Exercise brief —
Repeat the listing word for word. No pictures belong in the copy.

Information supplied —
———

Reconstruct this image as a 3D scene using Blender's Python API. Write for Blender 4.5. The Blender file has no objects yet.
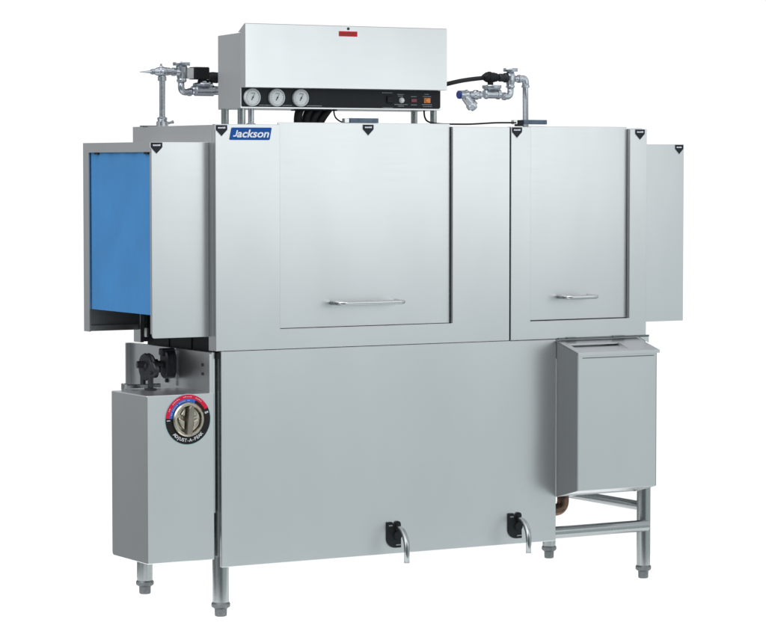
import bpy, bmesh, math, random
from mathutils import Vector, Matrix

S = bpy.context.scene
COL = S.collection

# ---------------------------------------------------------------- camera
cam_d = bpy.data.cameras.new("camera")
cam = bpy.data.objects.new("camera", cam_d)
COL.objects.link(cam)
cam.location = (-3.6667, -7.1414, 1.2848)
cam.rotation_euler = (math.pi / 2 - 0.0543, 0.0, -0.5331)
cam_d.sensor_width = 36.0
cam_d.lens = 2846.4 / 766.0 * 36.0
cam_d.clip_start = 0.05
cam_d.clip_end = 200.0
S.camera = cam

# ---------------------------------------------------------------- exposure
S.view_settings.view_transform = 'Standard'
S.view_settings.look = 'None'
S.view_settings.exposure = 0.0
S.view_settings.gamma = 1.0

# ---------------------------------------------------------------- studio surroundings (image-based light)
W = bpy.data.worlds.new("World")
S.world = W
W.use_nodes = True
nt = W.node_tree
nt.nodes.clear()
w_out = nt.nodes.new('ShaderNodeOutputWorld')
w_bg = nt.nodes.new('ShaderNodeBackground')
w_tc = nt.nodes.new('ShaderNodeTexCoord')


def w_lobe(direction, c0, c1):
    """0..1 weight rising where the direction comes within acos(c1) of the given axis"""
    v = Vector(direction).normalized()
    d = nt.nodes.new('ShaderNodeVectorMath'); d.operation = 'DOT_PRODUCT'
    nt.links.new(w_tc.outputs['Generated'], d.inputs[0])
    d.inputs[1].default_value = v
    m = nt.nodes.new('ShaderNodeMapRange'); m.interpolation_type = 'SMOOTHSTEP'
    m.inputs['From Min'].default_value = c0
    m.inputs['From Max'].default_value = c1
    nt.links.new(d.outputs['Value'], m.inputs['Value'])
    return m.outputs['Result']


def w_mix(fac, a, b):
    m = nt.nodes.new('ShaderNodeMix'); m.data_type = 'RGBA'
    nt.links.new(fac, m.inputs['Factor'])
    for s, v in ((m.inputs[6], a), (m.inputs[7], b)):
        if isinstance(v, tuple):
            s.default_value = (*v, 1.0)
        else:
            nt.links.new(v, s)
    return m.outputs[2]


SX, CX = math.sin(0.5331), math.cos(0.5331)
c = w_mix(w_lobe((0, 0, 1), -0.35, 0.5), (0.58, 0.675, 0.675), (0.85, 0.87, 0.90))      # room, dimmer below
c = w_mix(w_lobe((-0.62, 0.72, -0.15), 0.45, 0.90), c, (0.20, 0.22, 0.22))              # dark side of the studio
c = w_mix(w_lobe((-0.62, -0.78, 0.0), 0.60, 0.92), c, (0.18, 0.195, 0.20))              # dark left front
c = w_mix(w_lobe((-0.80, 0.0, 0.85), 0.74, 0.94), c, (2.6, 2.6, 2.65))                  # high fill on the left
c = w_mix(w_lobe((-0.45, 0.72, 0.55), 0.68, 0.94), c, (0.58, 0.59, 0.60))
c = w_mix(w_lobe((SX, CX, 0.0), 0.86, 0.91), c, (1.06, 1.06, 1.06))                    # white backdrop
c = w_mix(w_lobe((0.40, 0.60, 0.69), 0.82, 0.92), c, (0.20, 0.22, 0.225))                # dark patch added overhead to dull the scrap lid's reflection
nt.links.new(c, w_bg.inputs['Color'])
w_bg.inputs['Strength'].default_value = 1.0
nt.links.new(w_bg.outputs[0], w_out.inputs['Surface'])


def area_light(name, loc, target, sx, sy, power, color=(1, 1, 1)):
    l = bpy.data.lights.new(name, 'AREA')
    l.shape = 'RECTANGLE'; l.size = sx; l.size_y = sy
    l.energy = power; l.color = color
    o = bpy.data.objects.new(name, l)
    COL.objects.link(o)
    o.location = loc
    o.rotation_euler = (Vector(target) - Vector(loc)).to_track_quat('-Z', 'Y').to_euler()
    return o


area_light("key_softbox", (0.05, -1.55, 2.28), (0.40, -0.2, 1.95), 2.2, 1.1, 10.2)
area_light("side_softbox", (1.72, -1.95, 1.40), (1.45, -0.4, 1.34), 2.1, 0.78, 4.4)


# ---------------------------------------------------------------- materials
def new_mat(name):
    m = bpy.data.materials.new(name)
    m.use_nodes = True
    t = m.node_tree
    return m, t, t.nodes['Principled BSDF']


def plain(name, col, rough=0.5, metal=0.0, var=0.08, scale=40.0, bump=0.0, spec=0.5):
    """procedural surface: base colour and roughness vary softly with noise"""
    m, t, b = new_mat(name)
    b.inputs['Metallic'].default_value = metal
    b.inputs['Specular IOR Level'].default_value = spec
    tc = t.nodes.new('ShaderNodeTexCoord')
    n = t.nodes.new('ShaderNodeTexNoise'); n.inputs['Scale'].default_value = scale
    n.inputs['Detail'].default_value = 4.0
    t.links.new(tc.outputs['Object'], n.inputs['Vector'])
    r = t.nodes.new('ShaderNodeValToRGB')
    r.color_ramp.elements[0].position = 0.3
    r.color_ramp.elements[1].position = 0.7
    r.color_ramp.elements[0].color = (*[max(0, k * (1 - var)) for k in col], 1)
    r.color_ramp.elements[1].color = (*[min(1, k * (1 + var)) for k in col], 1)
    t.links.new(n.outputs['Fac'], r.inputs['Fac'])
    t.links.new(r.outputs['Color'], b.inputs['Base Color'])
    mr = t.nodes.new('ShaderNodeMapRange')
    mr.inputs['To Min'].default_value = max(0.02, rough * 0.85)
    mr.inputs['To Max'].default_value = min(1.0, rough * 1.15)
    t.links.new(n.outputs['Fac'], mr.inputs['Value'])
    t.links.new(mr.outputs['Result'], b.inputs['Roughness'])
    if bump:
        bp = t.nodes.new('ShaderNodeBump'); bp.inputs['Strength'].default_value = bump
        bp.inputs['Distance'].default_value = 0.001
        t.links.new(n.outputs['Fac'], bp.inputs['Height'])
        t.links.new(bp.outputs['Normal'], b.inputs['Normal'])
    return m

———

Solution to the exercise —
Reconstruct this image as a 3D scene using Blender's Python API. Write for Blender 4.5. The Blender file has no objects yet.
import bpy, bmesh, math, random
from mathutils import Vector, Matrix

S = bpy.context.scene
COL = S.collection

# ---------------------------------------------------------------- camera
cam_d = bpy.data.cameras.new("camera")
cam = bpy.data.objects.new("camera", cam_d)
COL.objects.link(cam)
cam.location = (-3.6667, -7.1414, 1.2848)
cam.rotation_euler = (math.pi / 2 - 0.0543, 0.0, -0.5331)
cam_d.sensor_width = 36.0
cam_d.lens = 2846.4 / 766.0 * 36.0
cam_d.clip_start = 0.05
cam_d.clip_end = 200.0
S.camera = cam

# ---------------------------------------------------------------- exposure
S.view_settings.view_transform = 'Standard'
S.view_settings.look = 'None'
S.view_settings.exposure = 0.0
S.view_settings.gamma = 1.0

# ---------------------------------------------------------------- studio surroundings (image-based light)
W = bpy.data.worlds.new("World")
S.world = W
W.use_nodes = True
nt = W.node_tree
nt.nodes.clear()
w_out = nt.nodes.new('ShaderNodeOutputWorld')
w_bg = nt.nodes.new('ShaderNodeBackground')
w_tc = nt.nodes.new('ShaderNodeTexCoord')


def w_lobe(direction, c0, c1):
    """0..1 weight rising where the direction comes within acos(c1) of the given axis"""
    v = Vector(direction).normalized()
    d = nt.nodes.new('ShaderNodeVectorMath'); d.operation = 'DOT_PRODUCT'
    nt.links.new(w_tc.outputs['Generated'], d.inputs[0])
    d.inputs[1].default_value = v
    m = nt.nodes.new('ShaderNodeMapRange'); m.interpolation_type = 'SMOOTHSTEP'
    m.inputs['From Min'].default_value = c0
    m.inputs['From Max'].default_value = c1
    nt.links.new(d.outputs['Value'], m.inputs['Value'])
    return m.outputs['Result']


def w_mix(fac, a, b):
    m = nt.nodes.new('ShaderNodeMix'); m.data_type = 'RGBA'
    nt.links.new(fac, m.inputs['Factor'])
    for s, v in ((m.inputs[6], a), (m.inputs[7], b)):
        if isinstance(v, tuple):
            s.default_value = (*v, 1.0)
        else:
            nt.links.new(v, s)
    return m.outputs[2]


SX, CX = math.sin(0.5331), math.cos(0.5331)
c = w_mix(w_lobe((0, 0, 1), -0.35, 0.5), (0.58, 0.675, 0.675), (0.85, 0.87, 0.90))      # room, dimmer below
c = w_mix(w_lobe((-0.62, 0.72, -0.15), 0.45, 0.90), c, (0.20, 0.22, 0.22))              # dark side of the studio
c = w_mix(w_lobe((-0.62, -0.78, 0.0), 0.60, 0.92), c, (0.18, 0.195, 0.20))              # dark left front
c = w_mix(w_lobe((-0.80, 0.0, 0.85), 0.74, 0.94), c, (2.6, 2.6, 2.65))                  # high fill on the left
c = w_mix(w_lobe((-0.45, 0.72, 0.55), 0.68, 0.94), c, (0.58, 0.59, 0.60))
c = w_mix(w_lobe((SX, CX, 0.0), 0.86, 0.91), c, (1.06, 1.06, 1.06))                    # white backdrop
c = w_mix(w_lobe((0.40, 0.60, 0.69), 0.82, 0.92), c, (0.20, 0.22, 0.225))                # dark patch added overhead to dull the scrap lid's reflection
nt.links.new(c, w_bg.inputs['Color'])
w_bg.inputs['Strength'].default_value = 1.0
nt.links.new(w_bg.outputs[0], w_out.inputs['Surface'])


def area_light(name, loc, target, sx, sy, power, color=(1, 1, 1)):
    l = bpy.data.lights.new(name, 'AREA')
    l.shape = 'RECTANGLE'; l.size = sx; l.size_y = sy
    l.energy = power; l.color = color
    o = bpy.data.objects.new(name, l)
    COL.objects.link(o)
    o.location = loc
    o.rotation_euler = (Vector(target) - Vector(loc)).to_track_quat('-Z', 'Y').to_euler()
    return o


area_light("key_softbox", (0.05, -1.55, 2.28), (0.40, -0.2, 1.95), 2.2, 1.1, 10.2)
area_light("side_softbox", (1.72, -1.95, 1.40), (1.45, -0.4, 1.34), 2.1, 0.78, 4.4)


# ---------------------------------------------------------------- materials
def new_mat(name):
    m = bpy.data.materials.new(name)
    m.use_nodes = True
    t = m.node_tree
    return m, t, t.nodes['Principled BSDF']


def plain(name, col, rough=0.5, metal=0.0, var=0.08, scale=40.0, bump=0.0, spec=0.5):
    """procedural surface: base colour and roughness vary softly with noise"""
    m, t, b = new_mat(name)
    b.inputs['Metallic'].default_value = metal
    b.inputs['Specular IOR Level'].default_value = spec
    tc = t.nodes.new('ShaderNodeTexCoord')
    n = t.nodes.new('ShaderNodeTexNoise'); n.inputs['Scale'].default_value = scale
    n.inputs['Detail'].default_value = 4.0
    t.links.new(tc.outputs['Object'], n.inputs['Vector'])
    r = t.nodes.new('ShaderNodeValToRGB')
    r.color_ramp.elements[0].position = 0.3
    r.color_ramp.elements[1].position = 0.7
    r.color_ramp.elements[0].color = (*[max(0, k * (1 - var)) for k in col], 1)
    r.color_ramp.elements[1].color = (*[min(1, k * (1 + var)) for k in col], 1)
    t.links.new(n.outputs['Fac'], r.inputs['Fac'])
    t.links.new(r.outputs['Color'], b.inputs['Base Color'])
    mr = t.nodes.new('ShaderNodeMapRange')
    mr.inputs['To Min'].default_value = max(0.02, rough * 0.85)
    mr.inputs['To Max'].default_value = min(1.0, rough * 1.15)
    t.links.new(n.outputs['Fac'], mr.inputs['Value'])
    t.links.new(mr.outputs['Result'], b.inputs['Roughness'])
    if bump:
        bp = t.nodes.new('ShaderNodeBump'); bp.inputs['Strength'].default_value = bump
        bp.inputs['Distance'].default_value = 0.001
        t.links.new(n.outputs['Fac'], bp.inputs['Height'])
        t.links.new(bp.outputs['Normal'], b.inputs['Normal'])
    return m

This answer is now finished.